9. Pour assortir de l'exécution provisoire la peine d'inéligibilité prononcée à l'encontre du prévenu, l'arrêt attaqué indique que cette mesure est justifiée eu égard à la gravité des manquements qui portent profondément atteinte à l'image des fonctions électives, aux circonstances de l'infraction qui mettent en cause la capacité de l'intéressé à exercer un mandat public électif à court ou moyen terme et à la nécessité de prévenir le risque de renouvellement de l'infraction par une réponse rapide et efficiente.
10. En se déterminant ainsi, sans rechercher si cette exécution provisoire portait une atteinte proportionnée à l'exercice d'un mandat en cours et à la préservation de la liberté de l'électeur, la cour d'appel n'a pas justifié sa décision.
11. L'annulation est par conséquent encourue de ce chef.
Portée et conséquences de l'annulation
12. L'annulation sera limitée aux dispositions ayant assorti de l'exécution provisoire la peine d'inéligibilité de cinq ans prononcée à l'encontre de M. [C].

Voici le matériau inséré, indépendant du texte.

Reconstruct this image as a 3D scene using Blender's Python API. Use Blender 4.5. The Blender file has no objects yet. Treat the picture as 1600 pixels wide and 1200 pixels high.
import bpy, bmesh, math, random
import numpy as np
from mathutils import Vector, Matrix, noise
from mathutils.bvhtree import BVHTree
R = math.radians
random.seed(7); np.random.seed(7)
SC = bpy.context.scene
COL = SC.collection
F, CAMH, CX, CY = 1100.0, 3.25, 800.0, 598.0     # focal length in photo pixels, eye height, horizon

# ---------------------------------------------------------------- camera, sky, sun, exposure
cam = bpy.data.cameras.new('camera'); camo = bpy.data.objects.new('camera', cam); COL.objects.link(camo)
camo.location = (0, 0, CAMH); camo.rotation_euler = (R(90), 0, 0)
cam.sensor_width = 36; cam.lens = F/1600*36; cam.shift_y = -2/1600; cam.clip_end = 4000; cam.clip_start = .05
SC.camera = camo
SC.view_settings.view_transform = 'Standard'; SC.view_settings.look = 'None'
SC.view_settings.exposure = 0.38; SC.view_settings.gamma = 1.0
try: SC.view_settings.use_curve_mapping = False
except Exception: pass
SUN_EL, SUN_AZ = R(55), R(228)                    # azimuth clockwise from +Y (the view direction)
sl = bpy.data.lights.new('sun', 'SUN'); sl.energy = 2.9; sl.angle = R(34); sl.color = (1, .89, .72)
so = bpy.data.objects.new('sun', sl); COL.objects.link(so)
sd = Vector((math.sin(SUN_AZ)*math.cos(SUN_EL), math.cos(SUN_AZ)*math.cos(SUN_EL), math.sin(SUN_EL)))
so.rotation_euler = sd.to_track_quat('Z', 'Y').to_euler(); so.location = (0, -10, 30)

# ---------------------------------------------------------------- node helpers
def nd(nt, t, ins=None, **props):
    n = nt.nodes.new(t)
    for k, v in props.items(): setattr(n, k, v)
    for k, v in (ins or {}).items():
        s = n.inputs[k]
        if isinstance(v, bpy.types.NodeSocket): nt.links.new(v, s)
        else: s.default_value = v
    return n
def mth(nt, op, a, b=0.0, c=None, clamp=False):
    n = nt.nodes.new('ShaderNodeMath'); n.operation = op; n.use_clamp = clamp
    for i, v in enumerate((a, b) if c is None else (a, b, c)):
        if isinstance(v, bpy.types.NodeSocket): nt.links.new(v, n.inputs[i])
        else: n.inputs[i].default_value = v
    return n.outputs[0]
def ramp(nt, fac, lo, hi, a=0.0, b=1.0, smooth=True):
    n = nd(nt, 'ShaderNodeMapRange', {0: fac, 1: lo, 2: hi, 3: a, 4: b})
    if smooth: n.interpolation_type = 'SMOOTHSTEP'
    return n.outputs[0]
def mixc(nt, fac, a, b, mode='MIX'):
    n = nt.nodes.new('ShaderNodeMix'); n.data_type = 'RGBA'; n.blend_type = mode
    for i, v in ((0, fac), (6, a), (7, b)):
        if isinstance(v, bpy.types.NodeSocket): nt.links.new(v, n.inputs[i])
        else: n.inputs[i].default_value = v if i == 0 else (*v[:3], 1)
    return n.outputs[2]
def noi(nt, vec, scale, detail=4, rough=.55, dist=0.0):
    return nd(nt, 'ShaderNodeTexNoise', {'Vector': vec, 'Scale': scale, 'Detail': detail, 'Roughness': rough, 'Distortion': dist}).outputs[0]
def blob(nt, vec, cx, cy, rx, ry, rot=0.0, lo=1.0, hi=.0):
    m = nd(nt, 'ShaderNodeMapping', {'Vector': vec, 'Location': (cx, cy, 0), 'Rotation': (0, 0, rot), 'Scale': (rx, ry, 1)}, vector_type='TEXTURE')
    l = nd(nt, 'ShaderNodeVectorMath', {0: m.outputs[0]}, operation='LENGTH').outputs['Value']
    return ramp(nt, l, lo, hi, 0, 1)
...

13. Compte tenu de ce que la présente décision rend définitive la condamnation à la peine d'inéligibilité, l'annulation pourra avoir lieu sans renvoi par retranchement de cette seule disposition.
PAR CES MOTIFS, la Cour :
ANNULE, par voie de retranchement, l'arrêt susvisé de la cour d'appel d'Aix-en-Provence, en date du 14 mai 2024, en ses seules dispositions ayant assorti de l'exécution provisoire la peine d'inéligibilité de cinq ans prononcée à l'encontre de M. [C], toutes autres dispositions étant expressément maintenues ;
DIT n'y avoir lieu à renvoi ;
ORDONNE l'impression du présent arrêt, sa transcription sur les registres du greffe de la cour d'appel d'Aix-en-Provence et sa mention en marge ou à la suite de l'arrêt partiellement annulé ;
Ainsi fait et jugé par la Cour de cassation, chambre criminelle, et prononcé par le président en son audience publique du vingt-huit mai deux mille vingt-cinq.